◆ Task directions:
Gather all lines in the data that hold the string "picture".

◆ Data supplied:
+ + +

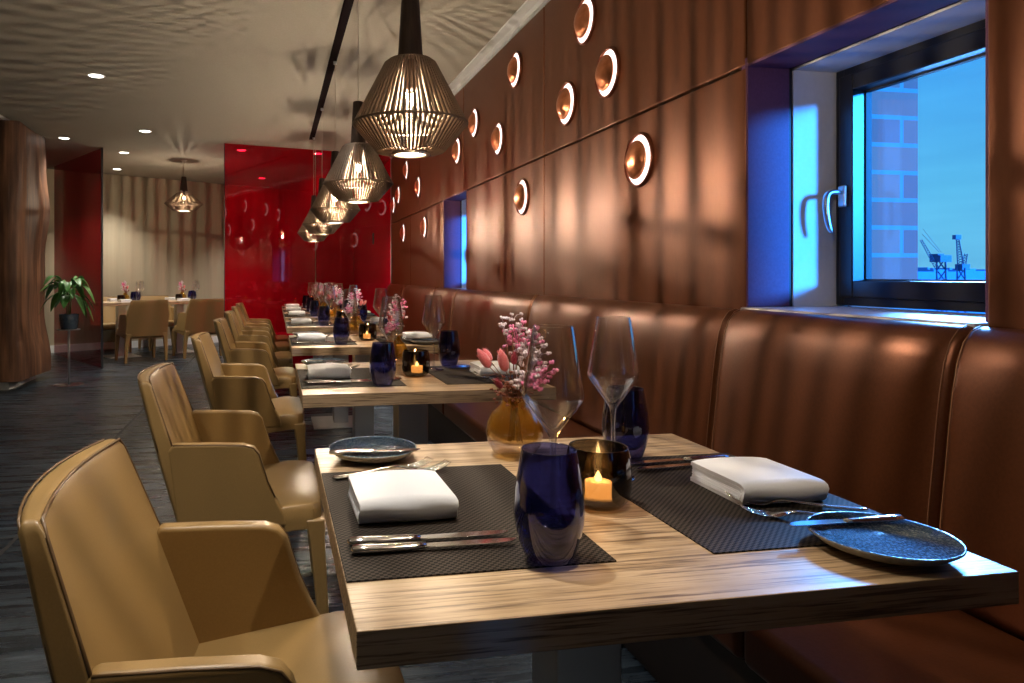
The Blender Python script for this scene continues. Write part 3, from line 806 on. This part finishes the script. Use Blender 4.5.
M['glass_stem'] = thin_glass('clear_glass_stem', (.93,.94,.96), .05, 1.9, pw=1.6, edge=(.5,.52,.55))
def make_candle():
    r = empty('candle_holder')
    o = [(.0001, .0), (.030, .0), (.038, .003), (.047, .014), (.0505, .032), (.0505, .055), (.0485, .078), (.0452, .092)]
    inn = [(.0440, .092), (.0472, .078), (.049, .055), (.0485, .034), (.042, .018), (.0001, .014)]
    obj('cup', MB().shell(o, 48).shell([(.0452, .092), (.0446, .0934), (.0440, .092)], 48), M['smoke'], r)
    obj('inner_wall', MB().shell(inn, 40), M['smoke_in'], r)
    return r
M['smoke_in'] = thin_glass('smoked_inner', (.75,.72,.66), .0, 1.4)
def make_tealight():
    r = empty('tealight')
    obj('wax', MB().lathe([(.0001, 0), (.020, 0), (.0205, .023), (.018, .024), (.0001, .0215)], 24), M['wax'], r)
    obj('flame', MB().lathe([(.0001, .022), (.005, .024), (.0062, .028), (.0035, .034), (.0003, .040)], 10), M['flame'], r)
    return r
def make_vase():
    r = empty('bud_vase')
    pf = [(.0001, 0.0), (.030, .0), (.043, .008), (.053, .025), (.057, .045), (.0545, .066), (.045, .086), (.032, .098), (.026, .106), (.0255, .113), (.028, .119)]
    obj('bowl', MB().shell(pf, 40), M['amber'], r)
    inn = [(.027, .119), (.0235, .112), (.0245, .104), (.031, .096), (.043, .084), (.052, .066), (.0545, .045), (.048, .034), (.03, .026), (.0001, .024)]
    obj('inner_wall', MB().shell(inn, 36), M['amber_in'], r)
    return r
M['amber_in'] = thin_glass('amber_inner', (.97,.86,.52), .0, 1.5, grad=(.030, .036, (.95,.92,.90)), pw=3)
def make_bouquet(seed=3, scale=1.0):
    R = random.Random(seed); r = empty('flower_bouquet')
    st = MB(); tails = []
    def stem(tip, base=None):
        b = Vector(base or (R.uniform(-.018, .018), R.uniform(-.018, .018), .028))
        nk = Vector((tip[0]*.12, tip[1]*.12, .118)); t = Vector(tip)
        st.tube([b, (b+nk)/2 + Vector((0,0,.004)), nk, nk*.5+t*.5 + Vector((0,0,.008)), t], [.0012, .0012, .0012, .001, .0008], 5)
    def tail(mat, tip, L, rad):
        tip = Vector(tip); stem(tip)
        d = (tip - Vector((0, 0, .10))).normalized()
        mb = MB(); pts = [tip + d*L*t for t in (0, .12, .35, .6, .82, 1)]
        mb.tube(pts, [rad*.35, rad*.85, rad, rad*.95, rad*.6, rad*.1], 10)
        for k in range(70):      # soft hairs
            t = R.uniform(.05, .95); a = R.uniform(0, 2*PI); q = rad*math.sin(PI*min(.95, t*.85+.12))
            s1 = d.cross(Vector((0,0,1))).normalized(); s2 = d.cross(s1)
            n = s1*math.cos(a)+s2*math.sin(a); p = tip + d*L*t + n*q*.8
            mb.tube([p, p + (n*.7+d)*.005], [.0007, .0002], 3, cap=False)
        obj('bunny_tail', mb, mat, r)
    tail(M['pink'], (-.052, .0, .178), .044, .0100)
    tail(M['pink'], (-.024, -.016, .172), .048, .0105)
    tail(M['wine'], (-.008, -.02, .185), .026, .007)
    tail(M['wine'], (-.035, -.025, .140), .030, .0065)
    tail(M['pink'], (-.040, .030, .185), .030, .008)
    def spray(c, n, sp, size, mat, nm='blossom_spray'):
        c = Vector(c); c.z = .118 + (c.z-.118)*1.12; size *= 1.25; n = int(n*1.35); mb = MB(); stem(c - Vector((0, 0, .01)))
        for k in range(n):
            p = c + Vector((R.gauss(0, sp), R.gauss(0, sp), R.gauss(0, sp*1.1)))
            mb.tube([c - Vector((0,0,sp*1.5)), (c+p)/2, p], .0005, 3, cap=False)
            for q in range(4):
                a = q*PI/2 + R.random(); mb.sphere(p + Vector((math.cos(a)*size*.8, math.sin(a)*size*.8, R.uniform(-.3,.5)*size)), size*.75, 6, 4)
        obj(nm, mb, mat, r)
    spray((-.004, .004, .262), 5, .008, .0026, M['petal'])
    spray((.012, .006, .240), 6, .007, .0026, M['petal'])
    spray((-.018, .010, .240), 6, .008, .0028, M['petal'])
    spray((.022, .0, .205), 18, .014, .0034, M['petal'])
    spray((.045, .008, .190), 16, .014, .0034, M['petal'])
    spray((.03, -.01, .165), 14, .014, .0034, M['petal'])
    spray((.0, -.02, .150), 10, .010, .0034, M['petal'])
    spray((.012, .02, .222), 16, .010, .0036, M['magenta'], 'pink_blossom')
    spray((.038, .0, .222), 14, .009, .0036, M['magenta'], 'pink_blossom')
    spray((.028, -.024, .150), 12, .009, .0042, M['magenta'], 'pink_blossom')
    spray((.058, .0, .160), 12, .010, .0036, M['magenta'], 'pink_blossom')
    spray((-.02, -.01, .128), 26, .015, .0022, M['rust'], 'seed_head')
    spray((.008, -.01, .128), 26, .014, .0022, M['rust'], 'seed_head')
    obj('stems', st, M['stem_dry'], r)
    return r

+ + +

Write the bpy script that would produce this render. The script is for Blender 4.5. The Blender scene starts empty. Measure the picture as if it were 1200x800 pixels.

+ + +

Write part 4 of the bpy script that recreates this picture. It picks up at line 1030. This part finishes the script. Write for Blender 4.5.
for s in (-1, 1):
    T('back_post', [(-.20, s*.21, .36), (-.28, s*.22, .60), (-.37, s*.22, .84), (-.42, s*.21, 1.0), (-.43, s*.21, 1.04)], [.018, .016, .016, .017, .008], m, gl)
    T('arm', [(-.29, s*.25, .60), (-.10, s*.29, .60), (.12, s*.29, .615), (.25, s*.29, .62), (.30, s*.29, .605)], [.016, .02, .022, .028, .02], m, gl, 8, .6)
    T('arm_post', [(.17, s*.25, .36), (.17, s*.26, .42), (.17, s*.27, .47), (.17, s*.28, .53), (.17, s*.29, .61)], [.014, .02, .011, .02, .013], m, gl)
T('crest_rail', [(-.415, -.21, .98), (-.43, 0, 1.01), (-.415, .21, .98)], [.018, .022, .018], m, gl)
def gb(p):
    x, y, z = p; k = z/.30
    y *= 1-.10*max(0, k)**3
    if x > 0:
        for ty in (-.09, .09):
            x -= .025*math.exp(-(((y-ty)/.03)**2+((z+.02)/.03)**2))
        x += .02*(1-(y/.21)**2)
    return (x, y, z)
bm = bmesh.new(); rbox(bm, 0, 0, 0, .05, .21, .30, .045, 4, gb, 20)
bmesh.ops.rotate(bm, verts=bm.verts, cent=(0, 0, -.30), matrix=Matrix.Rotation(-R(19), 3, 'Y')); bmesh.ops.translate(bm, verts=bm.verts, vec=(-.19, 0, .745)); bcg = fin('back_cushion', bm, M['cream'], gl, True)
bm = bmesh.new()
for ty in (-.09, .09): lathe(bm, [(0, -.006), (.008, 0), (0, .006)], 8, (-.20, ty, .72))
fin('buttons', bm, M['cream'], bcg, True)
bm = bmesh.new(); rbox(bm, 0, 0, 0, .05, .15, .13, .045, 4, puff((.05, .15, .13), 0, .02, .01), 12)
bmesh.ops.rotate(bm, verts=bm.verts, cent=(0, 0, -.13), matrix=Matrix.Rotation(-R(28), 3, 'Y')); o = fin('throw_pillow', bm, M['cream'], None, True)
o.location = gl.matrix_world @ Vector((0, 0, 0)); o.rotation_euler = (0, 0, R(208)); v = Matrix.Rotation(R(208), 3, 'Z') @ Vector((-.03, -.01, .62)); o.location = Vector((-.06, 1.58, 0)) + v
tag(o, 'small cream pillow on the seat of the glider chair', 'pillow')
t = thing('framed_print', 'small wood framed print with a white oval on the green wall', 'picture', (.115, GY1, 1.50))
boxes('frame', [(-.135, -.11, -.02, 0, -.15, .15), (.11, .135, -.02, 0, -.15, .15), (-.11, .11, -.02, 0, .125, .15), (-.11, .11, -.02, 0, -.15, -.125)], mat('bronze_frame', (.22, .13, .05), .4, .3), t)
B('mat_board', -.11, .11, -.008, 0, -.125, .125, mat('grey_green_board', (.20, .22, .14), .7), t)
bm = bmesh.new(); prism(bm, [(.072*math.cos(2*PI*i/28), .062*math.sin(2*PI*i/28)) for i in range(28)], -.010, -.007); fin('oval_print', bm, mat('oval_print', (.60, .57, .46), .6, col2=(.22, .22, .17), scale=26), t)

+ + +

◆ Correct output:
Write the bpy script that would produce this render. The script is for Blender 4.5. The Blender scene starts empty. Measure the picture as if it were 1200x800 pixels.
Write part 4 of the bpy script that recreates this picture. It picks up at line 1030. This part finishes the script. Write for Blender 4.5.
t = thing('framed_print', 'small wood framed print with a white oval on the green wall', 'picture', (.115, GY1, 1.50))